Setting the Captives Free: Working to Get to Equal
Getting to equal means ensuring that all our brothers and sisters have the opportunity to participate civically in state, local, and national elections. Since 1868, Florida’s constitution inserted and enshrined an all-too-common contradiction into one of America’s founding principles: that all her people are created equal. Men and women who strayed from the path but paid their debt to society were not allowed to rejoin it as productive citizens. A felony conviction sentenced formerly incarcerated persons to a lifetime without true freedom and without a voice to support positive change. This disenfranchised community grew and grew. In Florida, this community came to comprise more than 10 percent of the adult population thanks in large part to systemic inequality and oppression, making the pathway to restored citizenship only harder to walk.
Yet as of November 6, 2018, approximately 1.4 million Floridians regained their voting rights following the passage of Amendment 4 and began registering in January of this year. Over a million of our brothers and sisters are no longer captives of their pasts. Over a million citizens can now hold their elected representatives accountable for issues that affect their communities. This mighty blow to an oppressive system was made possible by faith and persistence leveraged in service of the common good.
Faith in Action’s Florida federation, Faith in Florida, played a powerful role in the 2018 midterm elections by engaging communities, through houses of worship, on the importance of passing Amendment 4 and getting voters to the polls. These communities rallied together as their brothers’ and sisters’ keepers with the collective goal of reviving the voice of the legislatively mandated voiceless.
Those who are eligible to vote enjoy one of the greatest rights and privileges of democracy—and they also carry the greatest responsibility of lifting up the least among us. Faith in Florida succeeded because it was able to show congregations what it means to put love thy neighbor into service. Allies across the state embraced their power as community organizers by educating their neighbors, registering them to vote, and taking them to the polls.
Much of these efforts were led by our dear sister Pastor Rhonda Thomas in partnership with our brother Desmond Meade, who founded the Florida Rights Restoration Coalition. Their collective efforts, with the support of their colleagues, engaged hundreds of churches across the state, most of which participated in Souls to the Polls, where Black churches lead their congregations to the polls during early voting opportunities preceding Election Day. This work firmly places our faith communities in a position of allyship with the disenfranchised and downtrodden, which is exactly where they should be.
The Amendment 4 victory is an important but fledgling step on the journey to equal.
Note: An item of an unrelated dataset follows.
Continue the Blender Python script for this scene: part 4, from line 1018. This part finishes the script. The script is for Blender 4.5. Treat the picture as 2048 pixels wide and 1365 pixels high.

Now the question is how to best carry this momentum forward.
Faith in Action looks at our mandate through the lens of reexamining our relationship to power, specifically: how we support the aspirations of everyday working people; stand with those who are building power for social change; dismantle negative power; and build power within and among communities.
Our work on Amendment 4 built momentum across all three power dynamics. We helped the powerless reclaim their voice in our society. We struck a blow against the white supremacist power structure that disproportionately disenfranchises people of color, and we worked across faiths and partisan divides to change this unhealthy power dynamic.
To get to equal we have to know the roots of our power. We must look back at lessons from the giants on whose shoulders we stand. The fire that was built by leaders like labor rights activist A. Phillip Randolph, civil rights activist Ella Baker, and our modern-day young leaders like Patrisse Cullors and Phillip Agnew will fuel us through this struggle. Their lessons should awaken our people to this power narrative manifested across our political, economic, and spiritual lives.
To make progress, we have to channel the power embedded in Black culture in America. We have the power to raise up the powerless. Faith in Action is committed to pursuing immigrant justice and addressing additional voting rights disparities. We have the power to dismantle the negative power structures that hold our people back. Faith in Action is working to end mass incarceration and make our economy work for everyone. We can put our power to work in partnership with other vulnerable communities. Faith in Action is part of various coalitions to end gun violence and improve access to health care.
Our mission at Faith in Action is to strive for the common good—to aspire to a day and a place where we live to serve the whole of humanity, not our individual needs and cares alone. Today, that means finding more ways to chip away at a repressive political system—like we did in Florida. It also means building wealth in the Black community so our prosperity can drive us toward equal and using our spirituality to guide this mission.
We must both seize our power—and share it—in order to get to equal. The passage of Amendment 4 illustrated that coalition-building is the greatest threat to the oppressive systems we must overcome. Faith in Action stands ready to link arms with the rest of the Black community and our allies to redefine our relationship with power and justice in America. Last year, when we changed our name from PICO National Network to Faith in Action, we wanted our name to better reflect who we are and what we do. And through faith in action, we’ll work tirelessly to get our people to equal and set captives of the current system free.
“If we truly want to get to equal, we must dismantle the systems that oppress Black communities through political, economic, and spiritual means.”